The second entry provides a brief biography of A. Philip Randolph, the founding president of the Brotherhood of Sleeping Car Porters. Randolph was the editor of a socialist periodical that he used to raise awareness of the Pullman porter cause. Randolph also played a major role in the civil rights movement, as one of the co-organizers of the March on Washington for Jobs and Freedom in 1963. In addition, he influenced President Franklin Roosevelt and Harry Truman to desegregate the defense industry and the military.

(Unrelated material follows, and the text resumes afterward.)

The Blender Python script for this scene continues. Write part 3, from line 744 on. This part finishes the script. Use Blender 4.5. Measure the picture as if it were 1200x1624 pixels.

I hope that these two entries can bring awareness to both the Brotherhood of Sleeping Car Porters and A. Philip Randolph. Each guide provides a biography/organizational profile as well as a variety of print and digital resources on the topic. Although these entries are not exhaustive, they provide a good introduction to the subject and a starting point for further research.

Comments

  1. Thank you for writing these entries. They chronicle important players and eras in African-American history, and are valuable for my own research.